The Bombay is a human-made hybrid, the inspiration of the late Nikki Horner, who wanted to leave a living legacy in fur when she went to meet her champion show cats at the Rainbow Bridge. A breeder and exhibitor since the age of 16, Horner bred American Shorthairs, Burmese, Exotics, Himalayans, Persians and Siamese over her long, successful career in the cat fancy.

But Horner decided she wanted a greater challenge—to create her own breed. Looking at the sable Burmese and the black American Shorthair (she was breeding both at the time), she imagined a Burmese with a sleek black coat and snapping copper eyes—sort of a mini-panther.

Her first attempt to breed her dream cat in 1958 was a disappointment. The kittens of those first litters, the product of crosses between non-pedigreed black domestic shorthairs and sable Burmese, were all black, since the black is dominant over the sable color of the Burmese. However, the overall look didn’t match Horner’s master plan. The kittens looked more like poor American Shorthairs than like black Burmese. Their coats were too long, their eye color wasn’t bright, and their body type, Homer noted, was "big and horsey."

In 1965, she decided to give her mini-panther another try. This time, she chose her breeding stock more carefully, using a good-quality black American Shorthair female and one of her best sable Burmese males. Between 1966 and 1972, Horner bred 27 litters, eventually achieving the look she wanted—a breed with the body type and short, polished coat of the Burmese and the American’s copper-colored eyes and black coat.

Horner’s success in the show ring with recognized breeds didn’t ensure success for her creation. Burmese breeders wanted nothing to do with the Bombay, and Horner had trouble finding breeders and fanciers who were interested in breeding and exhibiting her cats. Most wanted to wait until the breed was recognized before buying one, and without the support of other breeders, recognition would never come.

Finally, Horner gathered enough Bombay breeders to qualify for CFA registration, which CFA granted in 1970. Meeting the requirements for provisional show status took until 1974, since Horner had to recruit additional breeders, create a breed club, and register at least 100 examples of the breed. Finally, the Bombay achieved championship status in 1976. Most of the other associations in existence at that time accepted the Bombay by 1980.

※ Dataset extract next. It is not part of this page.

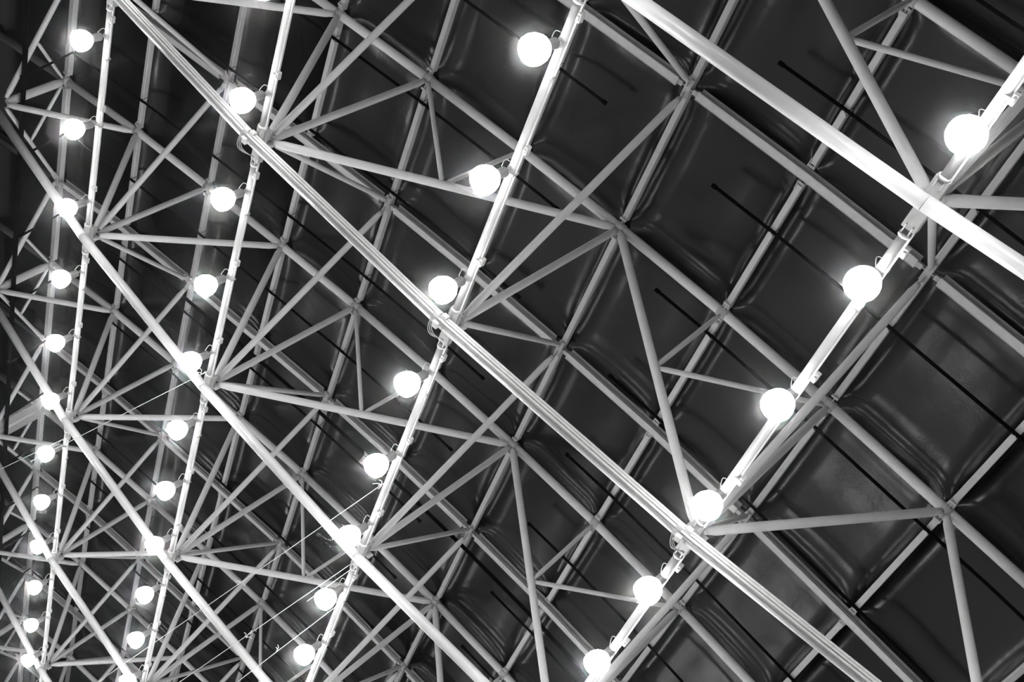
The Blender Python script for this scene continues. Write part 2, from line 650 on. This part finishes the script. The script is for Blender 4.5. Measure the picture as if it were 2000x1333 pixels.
lamp_spots = []
for i in (5, 3, 1, -1):
    cnt = 0
    for s in range(-6, 30):
        v = bot(0, i)
        v.y = (YB + 0.16 + s / 3 + 0.0045) * P
        v.z += LAMP_DZ if i != 5 else -0.062 * P
        q = proj(v)
        infr = q and -5 < q[0] < 2005 and -12 < q[1] < 1338
        if infr:
            cnt += 1
            lamp_spots.append((v, '%s lit lamp from the top %s' % (ORD[cnt], ROWNAME[i]), 'lit lamps under the tie tubes'))
        elif -2 <= s < 17:
            lamp_spots.append((v, 'lit lamp on a tie tube outside the picture', 'lamps outside the picture'))
for s in range(-2, 17):        # the next tie tube, out of view
    v = bot(0, 7)
    v.y = (YB + 0.16 + s / 3) * P
    v.z += LAMP_DZ
    lamp_spots.append((v, 'lit lamp on a tie tube outside the picture', 'lamps outside the picture'))
for v, lab, g in lamp_spots:
    if proto is None:
        proto = make_lamp(v, lab, g)
        lamp_children = list(proto.children)
        base = proto.matrix_world.copy()
    else:
        copy_lamp(v, lab, g)

# ------------------------------------------------------------------ cables strapped along the lower tube of the second truss
ids = (-1, 1, 3, 5, 7)
CB = thing('cable_bundle', 'white cables strapped along the lower truss tube with clip boxes', 'cables', bot(1, 3))
for n_, (oy, oz, r_) in enumerate(((-0.152, 0.01, 0.026), (-0.146, -0.046, 0.026), (-0.120, -0.098, 0.026), (-0.082, -0.135, 0.014))):
    bm = bmesh.new()
    pts = [bot(1, a, LOW_DZ + oz, -0.06 + oy) for a in ids]
    full = []
    for a, b in zip(pts, pts[1:]):
        for q in range(12):
            p = a.lerp(b, q / 12)
            if q:
                p += Vector((0, random.uniform(-.002, .002), random.uniform(-.002, .002)))
            full.append(p)
    full.append(pts[-1])
    add_tube(bm, full, r_, 8)
    bmesh.ops.recalc_face_normals(bm, faces=bm.faces)
    link('cable', bm, CABLE if n_ != 3 else CABLEG, CB)
for i in (1, 3, 5):
    n = bot(1, i, LOW_DZ, -0.06)
    dx = (bot(1, i + 2) - bot(1, i)).normalized()
    for along, oy, oz in ((-0.20, -0.15, -0.06), (-0.06, -0.16, -0.02), (-0.12, -0.02, -0.15)):
        c = n + dx * along + Vector((0, oy, oz))
        bm = bmesh.new()
        add_bar(bm, c - dx * 0.055, c + dx * 0.055, 0.13, 0.10, bev=0.012)
        bmesh.ops.recalc_face_normals(bm, faces=bm.faces)
        link('clip_box', bm, PLASTIC, CB)
    for w_ in range(3):
        bm = bmesh.new()
        pts = []
        for q in range(11):
            a = q / 10
            pts.append(n + dx * (-0.22 + 0.30 * a) + Vector((-0.02 * w_, -0.10 + 0.38 * a, -0.14 - (0.16 + 0.03 * w_) * math.sin(a * math.pi) + 0.12 * a)))
        add_tube(bm, pts, 0.008, 6)
        bmesh.ops.recalc_face_normals(bm, faces=bm.faces)
        link('cable_loop', bm, CABLEG, CB)

# ------------------------------------------------------------------ black pipes under the purlins
def pipe(y, i0, i1, r, dz, label, bend=False, hangers=True):
    pts = []
    n = int(round((i1 - i0) * 2))
    for q in range(n + 1):
        ii = i0 + (i1 - i0) * q / n
        x, z = top_xz(ii)
        p = W(x, YR + y, z)
        p.z -= dz
        pts.append(p)
    if not seen(*pts, margin=0):
        return
    T = thing('black_pipe', label, 'pipe', pts[len(pts) // 2], 'black pipes under the roof')
    if bend:
        a = pts[0]
        pts = [a + Vector((0, 0.45, -1.50)), a + Vector((0, 0.10, -0.30)), a + Vector((0.0, 0, -0.03))] + pts[1:]
    bm = bmesh.new()
    add_tube(bm, pts, r, 10)
    bmesh.ops.recalc_face_normals(bm, faces=bm.faces)
    link('pipe_run', bm, BLACK, T)
    bm = bmesh.new()
    for e in (pts[-1], pts[0]):
        d = Vector((1, 0, 0))
        add_tube(bm, [e - d * 0.05, e + d * 0.05], r * 1.35, 10)
    bmesh.ops.recalc_face_normals(bm, faces=bm.faces)
    link('end_cap', bm, BLACK, T)
    if hangers:
        for i in range(math.ceil(i0 + 0.3), math.floor(i1) + 1):
            x, z = top_xz(i)
            c = W(x, YR + y, z)
            if not seen(c, margin=0):
                continue
            bm = bmesh.new()
            for oy in (-0.05, 0.07):
                lp = [c + Vector((-0.07, oy, 0.14)), c + Vector((-0.072, oy + 0.02, -0.03)), c + Vector((0, 0, -dz - r)), c + Vector((0.072, oy + 0.03, -0.03)), c + Vector((0.07, oy, 0.14))]
                add_tube(bm, lp, 0.007, 5)
            bmesh.ops.recalc_face_normals(bm, faces=bm.faces)
            link('wire_hanger', bm, WIRE, T)


pys = [-0.46, -0.08, 0.30, 0.69, 1.08, 1.45, 1.84, 2.23, 2.67, 3.06, 3.45, 3.84, 4.23, 4.62, 5.0, 5.4]
for n_, y in enumerate(pys):
    pipe(y, -2.9, 2.48, 0.034, 0.075, '%s thin black pipe, counted along the ridge, on its dark wall side' % ORD[n_ + 1], bend=True)
    pipe(y, 3.5, 8.5, 0.034, 0.075, '%s thin black pipe, counted along the ridge, on the biggest lamps side' % ORD[n_ + 1])
pipe(2.585, -2.9, 8.5, 0.055, 0.14, 'thick black main pipe crossing the ridge unbroken behind the second truss', hangers=False)

# black standpipe line along the wall end
CPX, CPZ = top_xz(-2.9)[0] + 0.012, top_xz(-2.9)[1] - 1.58 / P
T = thing('collector_pipe', 'black collector pipe running beside the dark end wall', 'pipe', W(CPX, 3, CPZ))
bm = bmesh.new()
add_tube(bm, [W(CPX, 1.6, CPZ), W(CPX, 9, CPZ)], 0.07, 12)
bmesh.ops.recalc_face_normals(bm, faces=bm.faces)
link('pipe_run', bm, BLACK, T)
for q in range(4):
    bm = bmesh.new()
    add_tube(bm, [W(CPX, 2.4 + q * 1.0, CPZ), W(CPX, 2.41 + q * 1.0, CPZ)], 0.09, 12)
    bmesh.ops.recalc_face_normals(bm, faces=bm.faces)
    link('pipe_collar', bm, BLACK, T)

# wide bearing plate at the wall end of one truss
a, b = bot(4, -3, 0.1), top('R', 4, -3, -0.05)
BP = thing('bearing_beam', 'wide flat grey bearing beam by the dark wall behind a lamp', 'beam', a)
bm = bmesh.new()
d = (b - a).normalized()
add_bar(bm, a - d * 1.2, b + d * 0.45, 0.92, 0.18, hint=Vector((1, 0, 0)), bev=0.02)
bmesh.ops.recalc_face_normals(bm, faces=bm.faces)
link('box_beam', bm, GUSSET, BP)

# ------------------------------------------------------------------ white strings tied to the tie tubes
def ray(q, depth_z):
    d = Vector(RX) * ((q[0] - 1000) / 2308) + Vector(RY) * ((q[1] - 666.5) / 2308) + Vector(RZ)
    return d * (depth_z * P / d.z) + Vector((0, 0, CZ))


def string(label, i0, j0, end, knots=()):
    a = bot(0, i0, -0.03)
    a.y = (YB + j0) * P
    T = thing('string', label, 'string', a, 'white strings')
    b = Vector(end)
    pts = [a.lerp(b, q / 16) - Vector((0, 0, 0.10 * math.sin(math.pi * q / 16))) for q in range(17)]
    bm = bmesh.new()
    add_tube(bm, pts, 0.008, 6)
    bmesh.ops.recalc_face_normals(bm, faces=bm.faces)
    link('cord', bm, STRING, T)
    for t in knots:
        c = a.lerp(b, t) - Vector((0, 0, 0.10 * math.sin(math.pi * t)))
        d = (b - a).normalized()
        bm = bmesh.new()
        for q in range(4):
            e = c + d * random.uniform(-.3, .15) + Vector((random.uniform(-.15, .15), random.uniform(-.15, .15), random.uniform(-.22, .12)))
            add_tube(bm, [c, c.lerp(e, 0.5) + Vector((0, 0, 0.05)), e], 0.008, 5)
        bmesh.ops.recalc_face_normals(bm, faces=bm.faces)
        link('knot', bm, STRING, T)


exec_strings = [
    ('white string tied to the third lamp tie tube, with a looped end', 1, 1.92, (60, 902), 1.85, (0.03,)),
    ('thin white string crossing the lamps beside the dark wall', -1, 3.12, (-120, 975), 1.85, ()),
    ('white string with a bow tied above the second lamp row', 3, 1.63, (150, 1362), 1.75, (0.01, 0.36)),
    ('white string tied just below a node of the second lamp row', 3, 2.03, (280, 1382), 1.75, (0.44,)),
    ('white string tied lower down on the second lamp row tube', 3, 2.28, (400, 1382), 1.80, (0.4,)),
    ('short white string end hanging by a lamp in the second row', 3, 2.07, (600, 1175), 1.85, ()),
]
for lab, i0, j0, q, dz_, kn in exec_strings:
    string(lab, i0, j0, ray(q, dz_), kn)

Acceptance didn’t mean popularity, however. At first, the cat fancy was generally unimpressed with the Bombay. Breeders Herb and Suzanne Zwecker were instrumental in bringing the Bombay some of the respect it deserved. They started over with fresh stock, since they thought the original lines were too inbred, and bred a non-pedigreed black domestic shorthair male to one of their sable Burmese females. In due time they produced the breakthrough cat for the breed—Road to Fame’s Luv It Black, a Bombay who was named CFA’s Second Best Cat and Best Shorthair in 1985. While still a rare breed (in 2014, the Bombay ranked 35th out of the 41 breeds CFA recognizes for championship, according to the registration totals), the Bombay has won over the opposition and gained acceptance with all North American cat associations.

Key Facts:


Behavior and Personality:

Most Bombay owners are more impressed with the breed’s personality than with its show prospects. Bombays strike an appealing balance between the even-tempered, moderate personality of the American Shorthair and the playful, talkative, super-smart Burmese. They are extremely people-oriented and very devoted to their chosen humans (compliments of the Burmese influence), but won’t drive you crazy with a constant dialogue (compliments of the American Shorthair). If they have something to say, however, they’ll make sure they get their feelings across. Fanciers claim that Bombays can win over even the most cat-phobic people with their combination of delightful personality, glossy black coat, and hypnotizing copper eyes.

Bombays crave constant attention, and they’ll follow you everywhere to get it. They want to be in the middle of the action—and in your lap. If you don’t want an all-the-time feline, a more sedate breed might be a better choice. Bombays are utterly attached to their owners, making them seem like black shadows, always following their human companions. Bombays will beat you to the door when the doorbell rings because they’re sure the visitor has come to see only them.

Bombays are sweet, very affectionate and agreeable to just about any suggestion, particularly if it has to do with playing a friendly game of fetch the catnip mouse. They tend to love the entire family rather than bond with one person. Highly active, Bombays would rather play with their favorite people than by themselves, and are known for their curiosity and intelligence. They enjoy human games, too—just try to play a peaceful game of Scrabble with Bombays around. They love to help rearrange the letters; after all, it’s a small mind that thinks a word can be spelled only one way. They’ll sometimes dash off with a tile just to delight in the chase. But at the end of the day, they cuddle onto laps and into beds, happy to be close to their preferred persons.